**SET PROBLEM**
Set down the data below from its first line to the line holding "SC.camera = cam_ob", inclusive; omit all pictures.

**Scenes as source code**
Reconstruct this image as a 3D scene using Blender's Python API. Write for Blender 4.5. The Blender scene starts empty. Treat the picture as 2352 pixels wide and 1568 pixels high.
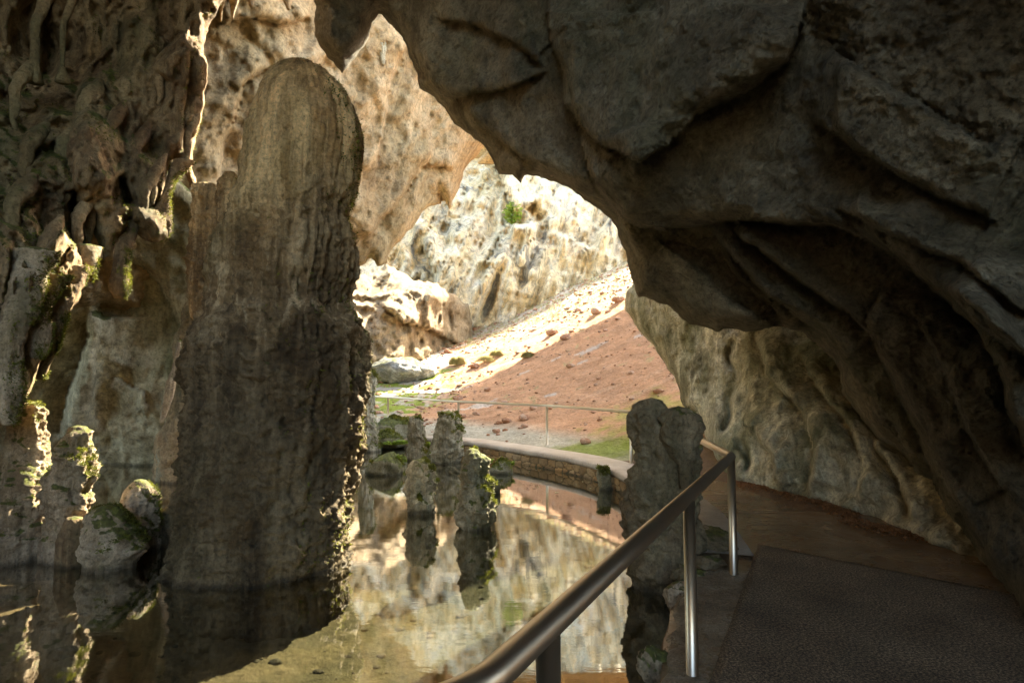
import bpy, math, random
import numpy as np
from mathutils import Vector

SC = bpy.context.scene
COL = SC.collection
R = math.radians

# ------------------------------------------------------------------ camera
CAM_H, FPX, CX, CY, PITCH = 1.94, 1307.0, 1176.0, 784.0, R(3.82)
cam = bpy.data.cameras.new("camera")
cam_ob = bpy.data.objects.new("camera", cam)
COL.objects.link(cam_ob)
cam.lens = 20.0
cam.sensor_width = 36.0
cam.clip_start = 0.05
cam.clip_end = 1000
cam_ob.location = (0, 0, CAM_H)
cam_ob.rotation_euler = (R(90) + PITCH, 0, 0)
SC.camera = cam_ob

# ------------------------------------------------------------------ light
SUN_AZ, SUN_EL = 33.0, 45.0         # azimuth to the right of straight ahead, elevation
w = bpy.data.worlds.new("World")
SC.world = w
w.use_nodes = True
wn, wl = w.node_tree.nodes, w.node_tree.links
wn.clear()
wo = wn.new('ShaderNodeOutputWorld')
bg = wn.new('ShaderNodeBackground')
sky = wn.new('ShaderNodeTexSky')
sky.sky_type = 'NISHITA'
sky.sun_disc = False
sky.sun_elevation = R(SUN_EL)
sky.sun_rotation = R(SUN_AZ)
sky.dust_density = 2.5
bg.inputs['Strength'].default_value = 0.15
wl.new(sky.outputs[0], bg.inputs[0])
wl.new(bg.outputs[0], wo.inputs[0])
sun = bpy.data.lights.new("sun", 'SUN')
sun.energy = 3.8
sun.angle = R(0.5)
sun.color = (1.0, 0.95, 0.87)
sun_ob = bpy.data.objects.new("sun", sun)
COL.objects.link(sun_ob)
_sd = Vector((math.sin(R(SUN_AZ)) * math.cos(R(SUN_EL)), math.cos(R(SUN_AZ)) * math.cos(R(SUN_EL)), math.sin(R(SUN_EL))))
sun_ob.rotation_euler = _sd.to_track_quat('Z', 'Y').to_euler()
sun_ob.location = (10, 20, 20)
SC.view_settings.view_transform = 'Standard'
SC.view_settings.look = 'None'
SC.view_settings.exposure = 3.2
SC.view_settings.use_white_balance = True
SC.view_settings.white_balance_temperature = 7900
SC.view_settings.white_balance_tint = 4
SC.view_settings.gamma = 1.0
SC.render.engine = 'CYCLES'
SC.cycles.use_denoising = True
SC.cycles.max_bounces = 8
SC.cycles.diffuse_bounces = 6
SC.cycles.glossy_bounces = 3
SC.cycles.transparent_max_bounces = 12
SC.cycles.caustics_reflective = False
SC.cycles.caustics_refractive = False
SC.cycles.sample_clamp_indirect = 4.0

# ------------------------------------------------------------------ helpers
rng = np.random.RandomState(7)
_perm = rng.permutation(256)
_perm = np.concatenate([_perm, _perm, _perm])
_g = rng.normal(size=(256, 3))
_g /= np.linalg.norm(_g, axis=1)[:, None]


def pn(P):
    """gradient noise, about -1..1"""
    P = np.asarray(P, float)
    i = np.floor(P).astype(int)
    f = P - i
    u = f * f * f * (f * (f * 6 - 15) + 10)
    out = 0
    for dx in (0, 1):
        wx = u[:, 0] if dx else 1 - u[:, 0]
        for dy in (0, 1):
            wy = u[:, 1] if dy else 1 - u[:, 1]
            for dz in (0, 1):
                wz = u[:, 2] if dz else 1 - u[:, 2]
                h = _perm[(_perm[(_perm[(i[:, 0] + dx) & 255] + i[:, 1] + dy) & 255] + i[:, 2] + dz) & 255]
                g = _g[h]
                d = (f[:, 0] - dx) * g[:, 0] + (f[:, 1] - dy) * g[:, 1] + (f[:, 2] - dz) * g[:, 2]
                out = out + wx * wy * wz * d
    return out * 1.6


def fbm(P, o=4, gain=0.5):
    P = np.asarray(P, float)
    a, s, t = 1.0, 0, 0
    for k in range(o):
        s = s + a * pn(P + 17.3 * k)
        P = P * 2.03
        t += a
        a *= gain
    return s / t


def ridge(P, o=3, gain=0.5):
    P = np.asarray(P, float)
    a, s, t = 1.0, 0, 0
    for k in range(o):
        s = s + a * (1 - 2 * np.abs(pn(P + 9.1 * k)))
        P = P * 2.1
        t += a
        a *= gain
    return s / t


def at(px, py, Y):
    px, py, Y = np.broadcast_arrays(np.asarray(px, float), np.asarray(py, float), np.asarray(Y, float))
    a = (px - CX) / FPX
    b = (CY - py) / FPX
    sp, cp = math.sin(PITCH), math.cos(PITCH)
    dy = cp - b * sp
    dz = sp + b * cp
    k = Y / dy
    return np.stack([a * k, Y, CAM_H + dz * k], -1)


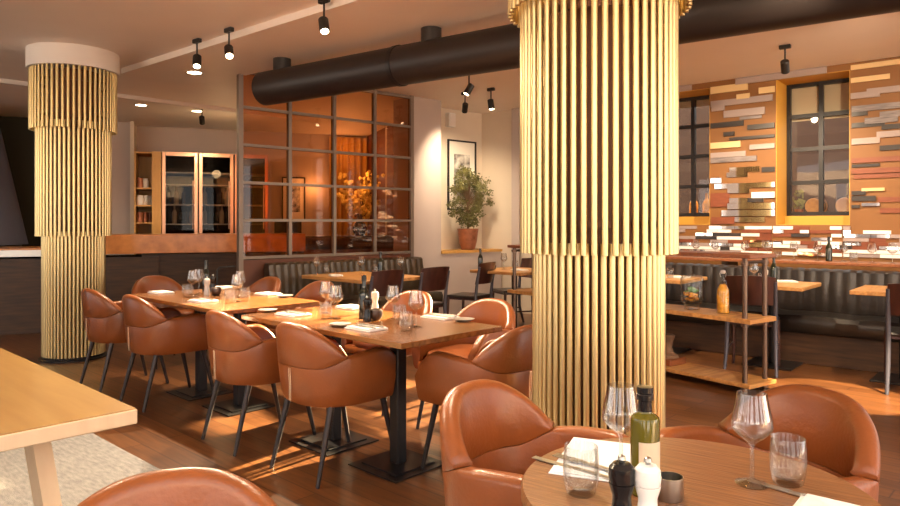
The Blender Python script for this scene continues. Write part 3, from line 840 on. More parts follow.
# ------------------------------------------------------------------ banquettes
def banquette(name, org, ang, L, label, m, hgt=.86, pleat=.085):
    root = empty(name, org, ang, label, 'bench')     # runs along local x, faces local -y, back plane at y=0
    MB().box((L / 2, -.24, .14), (L, .42, .28), 0, .004).build('plinth', M['bardark'], root, smooth=False)
    mb = MB(); n = int(L / .02); prof = [(-.50, .30), (-.52, .33), (-.525, .42), (-.50, .455), (-.3, .465), (-.12, .46), (-.12, .30)]
    vs = []; fs = []
    for i in range(n + 1):
        x = L * i / n
        for (y, z) in prof:
            d = .010 * abs(math.sin(x * math.pi / .55)) if z > .44 else 0
            vs.append((x, y, z - .012 + d))
    m_ = len(prof)
    for i in range(n):
        for k in range(m_):
            k2 = (k + 1) % m_; fs.append((i * m_ + k, i * m_ + k2, (i + 1) * m_ + k2, (i + 1) * m_ + k))
    fs += [tuple(range(m_))[::-1], tuple(range(n * m_, (n + 1) * m_))]
    mb.add(vs, fs).build('seat', m, root)
    mb = MB(); prof = [(-.12, .30), (-.155, .40), (-.16, .55), (-.15, .70), (-.125, hgt - .07), (-.12, hgt - .02), (-.09, hgt), (-.03, hgt), (0, hgt - .03), (0, .30)]
    vs = []; fs = []; m_ = len(prof)
    for i in range(n + 1):
        x = L * i / n; s = abs(math.sin(x * math.pi / pleat))
        for j, (y, z) in enumerate(prof):
            k = (.0, .2, .5, .8, 1, 1, .6, .3, 0, 0)[j]
            vs.append((x, y - .016 * s * k, z + (.007 * s if z > hgt - .05 else 0)))
    for i in range(n):
        for k in range(m_):
            k2 = (k + 1) % m_; fs.append((i * m_ + k, i * m_ + k2, (i + 1) * m_ + k2, (i + 1) * m_ + k))
    fs += [tuple(range(m_))[::-1], tuple(range(n * m_, (n + 1) * m_))]
    mb.add(vs, fs).build('backrest', m, root)
    return root
banquette('leather_banquette', Pt(.25, -.05), PA, PL - .2, 'olive brown pleated leather banquette along the glazed partition', M['brownleather'])
# right banquette: local x runs towards the camera side, faces away from the wall
banquette('leather_banquette', W(4.6, 7.34, 0), RA + math.pi, 4.4, 'long black pleated leather banquette before the strip-clad wall', M['blackleather'], .855, .11)

# small square tables
def square_table(p, ang, w, l, label, m='shelfwood', group='small pedestal tables'):
    root = empty('pedestal_table', (p[0], p[1], 0), ang, label, 'table', group)
    MB().box((0, 0, .733), (w, l, .034), 0, .004).build('tabletop', M[m], root, smooth=False)
    MB().lathe([(.032, .02), (.032, .70), (.14, .71), (.14, .716)], seg=20).build('post', M['blackmetal'], root)
    MB().box((0, 0, .008), (.42, .42, .016), 0, .004).build('base_plate', M['blackmetal'], root, smooth=False)
    return root
tA = Vector((-.91, 7.12, 0))
square_table(tA, NA, .80, 1.06, 'lit oak pedestal table at the partition banquette')
tB = Vector((.76, 8.03, 0))
square_table(tB, NA, .75, .75, 'oak pedestal table under the window niche with the olive tree')
tC = [W(2.92, 6.66, 0), W(1.87, 6.66, 0), W(.86, 6.66, 0)]
for k, q in enumerate(tC):
    square_table(q, RA, .66, .66, ['oak pedestal table at the black banquette behind the drinks jar',
                                    'oak pedestal table at the black banquette right of the pipe shelf',
                                    'oak pedestal table at the black banquette beside the right-edge chair'][k])
# slim counter behind the right banquette
mb = MB(); ct = empty('wall_counter', W(2.6, 7.68, 0), RA, 'slim red brown counter between the black banquette and the strip wall', 'counter')
MB().box((0, 0, .90), (4.0, .42, .03), 0, .004).build('counter_top', M['redwood'], ct, smooth=False)
for x in (-1.7, 0, 1.7): MB().box((x, 0, .4425), (.06, .34, .885)).build('support', M['bardark'], ct, smooth=False)

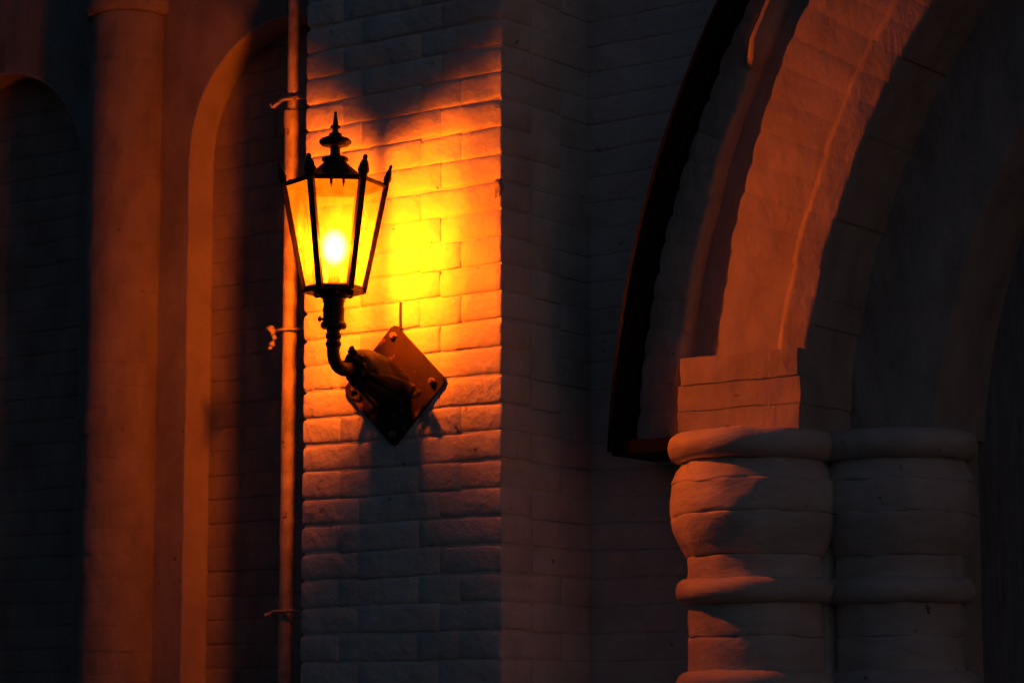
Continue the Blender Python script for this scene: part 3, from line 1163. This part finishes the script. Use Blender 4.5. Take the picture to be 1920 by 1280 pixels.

**TASK RESULT**
Reconstruct this image as a 3D scene using Blender's Python API. Write for Blender 4.5. The Blender scene starts empty. Treat the picture as 2352 pixels wide and 1568 pixels high.
import bpy, math, random
import numpy as np
from mathutils import Vector

SC = bpy.context.scene
COL = SC.collection
R = math.radians

# ------------------------------------------------------------------ camera
CAM_H, FPX, CX, CY, PITCH = 1.94, 1307.0, 1176.0, 784.0, R(3.82)
cam = bpy.data.cameras.new("camera")
cam_ob = bpy.data.objects.new("camera", cam)
COL.objects.link(cam_ob)
cam.lens = 20.0
cam.sensor_width = 36.0
cam.clip_start = 0.05
cam.clip_end = 1000
cam_ob.location = (0, 0, CAM_H)
cam_ob.rotation_euler = (R(90) + PITCH, 0, 0)
SC.camera = cam_ob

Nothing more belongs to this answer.